Noel Quinn said at a Bank of America conference this week that the situation in Evergrande was “worrying,” with the capital and bond markets exposed.

He stressed that HSBC would not be directly affected by Evergrande’s woes, and said he felt “comfortable” with the bank’s exposure to the Chinese real estate market.

“I would be naive to think that the market turmoil does not have the potential to have a second- and third-order impact,” he said. “Obviously, it’s worrying with the changes taking place in the Evergrande situation. There is a potential for second and third order impacts, particularly in the capital and bond markets, and we need to stay close to that.”

He added: “Nothing has happened in recent weeks that will change that position in my mind as a bank.”

Shares of Evergrande, the world’s most indebted developer, rose 17 percent in Hong Kong yesterday after it signed a repayment agreement with a number of debtors, allaying fears of collapse.

But it hasn’t updated on the status of interest payments on some of its foreign bonds, which were due yesterday. If the payment is missed, it has a grace period of 30 days before it is considered in default.
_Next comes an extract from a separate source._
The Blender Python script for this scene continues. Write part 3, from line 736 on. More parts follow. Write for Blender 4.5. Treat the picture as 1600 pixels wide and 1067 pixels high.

Since the end of August, when the company first warned of its debt problems, its shares have fallen 38 percent. The announcement calmed some investor concerns about debt in excess of £220 billion.

“It’s too early to say if this is just a short breather or if it means a rescue plan is in the works,” said Donald Low, director of the Institute for Emerging Market Studies at the Hong Kong University of Science and Technology. .

Investment experts are waiting to see what China does.

“Until there is certainty about how the government will handle Evergrande, investors are likely to remain nervous,” said Catherine Yeung, investment director at Fidelity International.

There are fears that a collapse could create a knock-on effect in the Chinese economy that could spread to global markets, similar to the bankruptcy of Lehman Brothers in 2008.

The Evergrande crisis has arisen in the wake of Beijing’s wider crackdown on loans by Chinese real estate developers. The company’s liquidity crisis represents the latest regulatory risk for global investors after a chaotic year that has already ushered in unprecedented constraints in China’s technology and education sectors.